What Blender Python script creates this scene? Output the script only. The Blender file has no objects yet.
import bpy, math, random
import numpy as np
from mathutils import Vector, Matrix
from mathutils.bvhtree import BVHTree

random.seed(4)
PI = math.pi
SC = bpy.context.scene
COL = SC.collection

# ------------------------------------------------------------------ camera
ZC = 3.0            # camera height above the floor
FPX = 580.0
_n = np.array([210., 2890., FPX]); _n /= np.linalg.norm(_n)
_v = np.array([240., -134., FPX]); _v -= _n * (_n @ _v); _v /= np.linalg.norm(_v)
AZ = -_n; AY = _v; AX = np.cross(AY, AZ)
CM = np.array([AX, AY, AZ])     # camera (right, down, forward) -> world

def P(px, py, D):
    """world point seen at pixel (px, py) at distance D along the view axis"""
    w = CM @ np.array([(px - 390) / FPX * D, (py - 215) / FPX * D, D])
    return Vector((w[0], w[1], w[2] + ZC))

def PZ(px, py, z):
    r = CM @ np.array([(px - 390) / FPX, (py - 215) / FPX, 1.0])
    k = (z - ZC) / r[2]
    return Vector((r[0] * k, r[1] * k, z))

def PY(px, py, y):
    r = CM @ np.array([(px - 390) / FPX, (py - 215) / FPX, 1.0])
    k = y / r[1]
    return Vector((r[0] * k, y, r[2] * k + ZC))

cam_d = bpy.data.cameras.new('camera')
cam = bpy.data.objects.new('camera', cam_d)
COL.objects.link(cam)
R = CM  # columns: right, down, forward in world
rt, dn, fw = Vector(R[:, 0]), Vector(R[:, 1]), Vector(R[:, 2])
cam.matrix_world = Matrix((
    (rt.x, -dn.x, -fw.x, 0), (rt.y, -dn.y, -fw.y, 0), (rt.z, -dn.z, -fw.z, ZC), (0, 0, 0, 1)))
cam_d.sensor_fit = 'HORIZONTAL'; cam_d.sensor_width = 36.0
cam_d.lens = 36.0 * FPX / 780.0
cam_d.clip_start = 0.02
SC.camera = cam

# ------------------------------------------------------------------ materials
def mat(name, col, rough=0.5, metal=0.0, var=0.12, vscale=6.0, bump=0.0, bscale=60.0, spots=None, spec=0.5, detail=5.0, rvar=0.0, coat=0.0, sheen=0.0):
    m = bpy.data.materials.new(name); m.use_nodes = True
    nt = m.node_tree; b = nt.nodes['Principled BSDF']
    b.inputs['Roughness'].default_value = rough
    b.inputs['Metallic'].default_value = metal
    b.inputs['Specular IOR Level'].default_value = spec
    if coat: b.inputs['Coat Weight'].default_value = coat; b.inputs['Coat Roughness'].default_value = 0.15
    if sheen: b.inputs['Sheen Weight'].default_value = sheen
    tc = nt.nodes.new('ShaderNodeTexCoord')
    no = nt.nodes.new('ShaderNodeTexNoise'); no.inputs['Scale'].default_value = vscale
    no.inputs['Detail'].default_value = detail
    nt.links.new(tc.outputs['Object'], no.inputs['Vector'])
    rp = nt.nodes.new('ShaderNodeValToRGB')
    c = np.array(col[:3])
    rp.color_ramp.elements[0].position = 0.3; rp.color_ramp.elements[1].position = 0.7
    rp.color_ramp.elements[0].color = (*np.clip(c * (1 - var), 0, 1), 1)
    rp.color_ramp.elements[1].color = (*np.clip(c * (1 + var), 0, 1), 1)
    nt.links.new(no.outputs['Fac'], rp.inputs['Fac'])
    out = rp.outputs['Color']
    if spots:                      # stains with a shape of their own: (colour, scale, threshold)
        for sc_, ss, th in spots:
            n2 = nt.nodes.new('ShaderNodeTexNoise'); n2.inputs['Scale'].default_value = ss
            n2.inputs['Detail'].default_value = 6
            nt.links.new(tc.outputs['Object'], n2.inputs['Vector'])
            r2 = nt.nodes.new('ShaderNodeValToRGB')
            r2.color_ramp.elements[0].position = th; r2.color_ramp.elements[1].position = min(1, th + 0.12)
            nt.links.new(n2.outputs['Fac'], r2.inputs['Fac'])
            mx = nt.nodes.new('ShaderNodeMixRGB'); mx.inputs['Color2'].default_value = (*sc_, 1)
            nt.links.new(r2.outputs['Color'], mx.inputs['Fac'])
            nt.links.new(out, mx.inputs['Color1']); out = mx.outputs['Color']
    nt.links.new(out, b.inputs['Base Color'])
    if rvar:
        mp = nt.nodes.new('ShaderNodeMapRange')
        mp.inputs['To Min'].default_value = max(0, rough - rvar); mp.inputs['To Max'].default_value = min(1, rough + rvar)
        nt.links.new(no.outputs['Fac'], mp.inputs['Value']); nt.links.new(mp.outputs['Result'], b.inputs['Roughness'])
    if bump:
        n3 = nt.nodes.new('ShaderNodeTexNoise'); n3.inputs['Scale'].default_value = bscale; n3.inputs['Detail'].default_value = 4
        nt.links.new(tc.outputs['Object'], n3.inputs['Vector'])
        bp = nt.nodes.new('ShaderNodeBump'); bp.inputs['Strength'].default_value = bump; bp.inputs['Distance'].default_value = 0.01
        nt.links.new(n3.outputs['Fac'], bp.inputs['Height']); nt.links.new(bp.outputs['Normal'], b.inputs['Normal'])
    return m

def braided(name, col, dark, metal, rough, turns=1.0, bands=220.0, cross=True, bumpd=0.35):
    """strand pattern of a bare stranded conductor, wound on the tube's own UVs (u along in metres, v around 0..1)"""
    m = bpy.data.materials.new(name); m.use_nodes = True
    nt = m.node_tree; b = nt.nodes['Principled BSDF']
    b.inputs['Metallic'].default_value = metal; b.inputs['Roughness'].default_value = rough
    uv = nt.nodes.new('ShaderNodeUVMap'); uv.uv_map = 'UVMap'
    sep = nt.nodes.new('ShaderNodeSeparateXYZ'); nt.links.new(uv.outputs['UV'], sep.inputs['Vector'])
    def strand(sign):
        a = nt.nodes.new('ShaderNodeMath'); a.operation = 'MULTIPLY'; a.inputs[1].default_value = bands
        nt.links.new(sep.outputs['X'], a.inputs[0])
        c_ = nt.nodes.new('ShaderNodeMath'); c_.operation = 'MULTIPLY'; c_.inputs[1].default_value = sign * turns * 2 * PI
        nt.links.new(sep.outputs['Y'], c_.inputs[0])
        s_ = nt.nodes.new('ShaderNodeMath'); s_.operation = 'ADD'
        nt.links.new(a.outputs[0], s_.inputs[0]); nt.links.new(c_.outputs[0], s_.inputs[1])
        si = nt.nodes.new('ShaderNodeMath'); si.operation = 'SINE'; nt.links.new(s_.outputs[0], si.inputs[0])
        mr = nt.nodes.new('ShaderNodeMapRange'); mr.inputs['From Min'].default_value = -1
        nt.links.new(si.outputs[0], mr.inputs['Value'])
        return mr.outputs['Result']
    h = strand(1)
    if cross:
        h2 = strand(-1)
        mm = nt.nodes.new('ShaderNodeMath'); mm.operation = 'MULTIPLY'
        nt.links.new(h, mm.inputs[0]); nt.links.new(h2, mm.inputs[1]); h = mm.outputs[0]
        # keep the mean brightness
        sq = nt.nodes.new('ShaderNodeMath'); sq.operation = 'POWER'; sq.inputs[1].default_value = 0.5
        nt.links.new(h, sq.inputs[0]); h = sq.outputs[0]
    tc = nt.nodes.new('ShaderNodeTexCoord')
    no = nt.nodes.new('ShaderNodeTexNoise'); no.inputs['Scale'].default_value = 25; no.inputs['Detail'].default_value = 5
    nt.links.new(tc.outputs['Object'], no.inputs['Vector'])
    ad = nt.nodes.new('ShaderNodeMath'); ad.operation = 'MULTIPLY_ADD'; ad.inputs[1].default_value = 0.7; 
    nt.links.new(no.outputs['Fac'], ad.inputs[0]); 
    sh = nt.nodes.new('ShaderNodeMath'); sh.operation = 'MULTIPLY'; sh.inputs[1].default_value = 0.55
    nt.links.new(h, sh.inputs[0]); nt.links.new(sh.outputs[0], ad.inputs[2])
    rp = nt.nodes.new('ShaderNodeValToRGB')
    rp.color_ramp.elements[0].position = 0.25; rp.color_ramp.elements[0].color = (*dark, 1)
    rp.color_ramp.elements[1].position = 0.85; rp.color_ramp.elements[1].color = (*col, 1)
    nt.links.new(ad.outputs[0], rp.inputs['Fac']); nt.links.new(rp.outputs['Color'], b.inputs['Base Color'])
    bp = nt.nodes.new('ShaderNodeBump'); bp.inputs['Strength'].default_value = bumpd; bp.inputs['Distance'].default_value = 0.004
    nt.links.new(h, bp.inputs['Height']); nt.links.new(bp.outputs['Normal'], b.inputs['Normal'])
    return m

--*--

Copy exactly the lines that run from the first line of the data to the line containing "from mathutils.bvhtree import BVHTree", please, with both ends included and nothing else.

What Blender Python script creates this scene? Output the script only. The Blender file has no objects yet.
import bpy, math, random
import numpy as np
from mathutils import Vector, Matrix
from mathutils.bvhtree import BVHTree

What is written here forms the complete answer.